At Large : Official word
By Doug Cabral
Published: October 16, 2008
I have been consumed for quite a while - years really - with a matter of overarching seriousness. My goal has been the development of an important public proposal of a progressive nature. Not mere week-to-week commentary on civic affairs, this is a forward-looking suggestion which is meant to distinguish our community from so many others.
At the outset, I must confess that my proposal is necessarily derivative of practices common elsewhere. But here's the point. Connecticut is the nutmeg state, is it not? New Hampshire's official motto is "Live Free or Die." The official state bird of Massachusetts is the seagull. (Or is it? Well, if it isn't it might as well be. They're everywhere, nasty birds, and the mess they make if your boat is moored in an area where they like to fish, well, it is unspeakable. But I've gotten off the point.)

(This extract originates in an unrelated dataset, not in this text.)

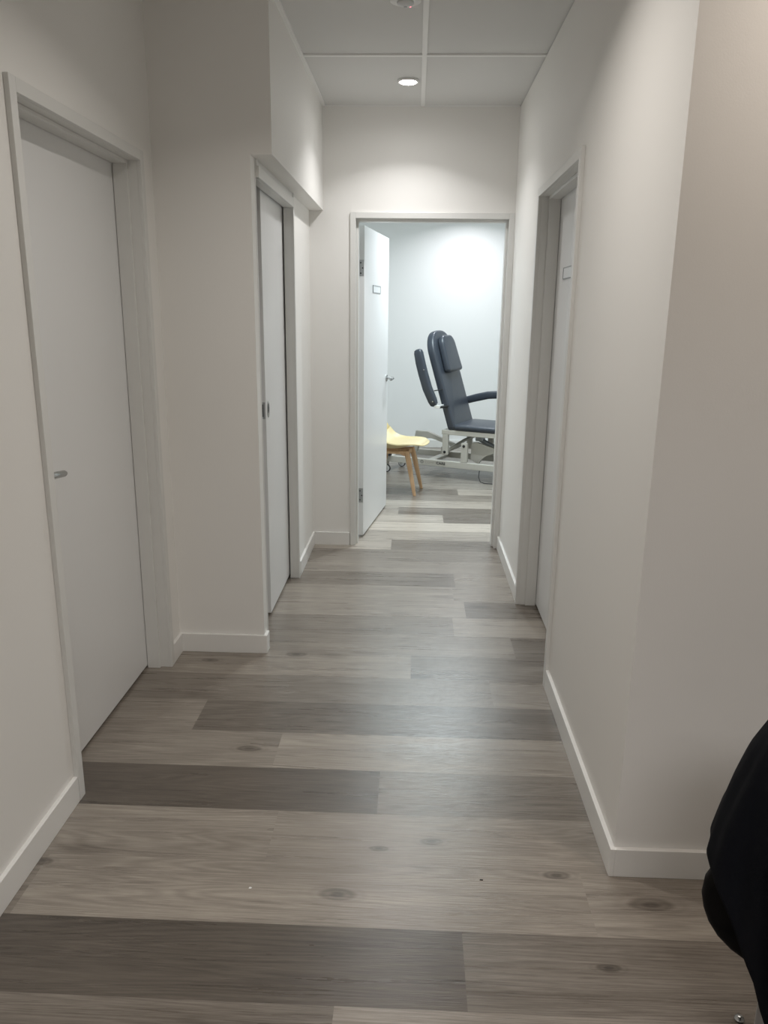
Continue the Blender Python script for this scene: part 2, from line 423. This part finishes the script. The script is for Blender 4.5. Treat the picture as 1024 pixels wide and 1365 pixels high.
# door 1 (left, near, closed)
r = empty('door_1', (XL, (d1a+d1b)/2, 0), R(90), kind='structure', label='closed white flush door nearest the camera, in the left wall', category='door')
w1 = d1b-d1a
boxes('door_frame', frame_boxes(w1, d1h, .135), M['frame'], r, .0015)
leaf = boxes('door_leaf', [(-w1/2+.003, w1/2-.003, .092, .130, .012, d1h-.003)], M['door'], r, .0015)
lever(leaf, -w1/2+.055, 1.035, .092, 1, length=.137, droop=.012)

# door 2 (left, sliding, part open)
r = empty('door_2', (XN, (d2a+d2b)/2, 0), R(90), kind='structure', label='white sliding door under the bulkhead, slid slightly open', category='door')
w2 = d2b-d2a; a2 = w2/2
boxes('door_frame', [(-a2, a2+.018, 0, .02, d2h+.05, ZS), (-a2-.0145, -a2, -.002, .03, 0, ZS), (a2, a2+.026, -.012, 0, 0, ZS), (a2, a2+.018, 0, .043, 0, d2h),
                     (-a2, a2-.004, -.016, 0, d2h, d2h+.045), (-a2, a2, -.006, 0, d2h+.045, ZS), (-a2, a2, 0, .040, d2h, d2h+.055)], M['frame'], r, .0015)
leaf = boxes('door_leaf', [(-a2+.348, a2+.42, .050, .085, .016, d2h+.03)], M['door'], r, .0015)
bm = bmesh.new()
px = -a2+.348
def oval(cx, cz, rx, rz, n=28): return [(cx+rx*math.cos(2*math.pi*i/n), cz+rz*math.sin(2*math.pi*i/n)) for i in range(n)]
prism(bm, oval(px+.055, 1.06, .024, .040), lambda a, b_, d: (a, d, b_), .047, .050)
pull = obj('flush_pull', bm, M['chrome'], leaf, label='oval satin metal flush pull')
bm = bmesh.new(); prism(bm, oval(px+.055, 1.066, .015, .024), lambda a, b_, d: (a, d, b_), .0465, .0472); obj('pull_recess', bm, M['dark'], pull)
boxes('lock_plate', [(px-.0015, px, .053, .082, 1.02, 1.10)], M['steel'], leaf, label='dark lock plate on the door edge')
boxes('lock_slot', [(px-.003, px-.0012, .062, .070, 1.03, 1.09)], M['dark'], leaf)
# floor guide
boxes('floor_guide', [(a2+.005, a2+.05, -.010, .03, 0, .016)], M['steel'], r)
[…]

The point is that states all have official this's and that's, and I think the Vineyard should have an official something too. Back in the 1970s, when we agitated about seceding from the Commonwealth and even the United States but didn't do it, there was a popular design for a Martha's Vineyard official flag. Of course, it had a gull on it, if I remember it correctly. But it never caught on, and it never was officially adopted by anyone in authority.
What I have in mind is an official Martha's Vineyard Adjective. I have done a careful study of the 50 states and nearly 60 English-speaking countries across the world. None has an official adjective. Official flowers, yes, birds, nuts, trees, mottos, yes, yes, yes, and yes. But not adjectives.
At first I thought my purpose would be served by the mere enshrinement of that adjective so favored by so many - especially letter writers - to describe, well, really everything. Thus when we or they referred to that "special intersection" where the auto accident occurred, or that "special landfill" which is hosting a "special hazardous waste drop-off day" or that "special skunk" found flat on the road, or the tent city erected each summer in the "special scrub oak woods" as housing for summer employees, each such reference would be an official use of the Martha's Vineyard Adjective.
But special, the adjective, has to my ear, and I suspect to yours, become hackneyed. Too much of a special thing, sort of. The beach is special, the grass is special, the pond is special, the air is special, the taxis are special, the highway department is special, the views are special, even those bloody gulls are special. It doesn't work any more. It's too much to ask of one adjective with no official status.
To address this problem, we need a fresh adjective - I almost wrote "special adjective" but caught myself just in time - and, just as important, we must act officially to have it adopted by the seven town meetings in Dukes County next spring. I had thought to get it on the ballot for Nov. 4, but it's too much. We have plenty on our plates, election-wise.
What should it be, the new official and exclusive Adjective of Martha's Vineyard? Well, after considerable study, and with the advice of writers of undeniable accomplishment who, although they do not live here year-round consider themselves to have a, er, special relationship with the place, I propose "precious." (I thought about "darling" or "cunning" but one was all tangled up with romantic love, and the other has a mildly sinister quality. I didn't want that.)
You might argue that the difference between special and precious is small, and in some senses you would be correct. But you could not argue that old faithful has escaped the wizened and tattered appearance of an adjective of advancing years. It certainly has not. Precious is sprightly by comparison. It has no common, familiar air about it. It is a modest step up in value from special, and were it to get the official nod from seven town meetings, it would absolutely attract the same sort of wholehearted allegiance we give to any town meeting proposal that calls for shifting the tax burden from year-rounders to summer property owners.
Informal polling of voters in the Vineyard towns - at lease those who were not swooning over the appallingly diminished value of their 401K statements and able to get to the phone - suggests that precious would beat special handsomely if balloting were conducted today. I have not investigated opinion on Gosnold, the mysterious seventh Dukes County town. And it is true that the language of choice among those peculiar Cuttyhunkers - "finest kind", for instance, for a job well done - has fewer ruffles and flourishes than ours, but who among them, if pressed, would not agree that theirs is a precious island too.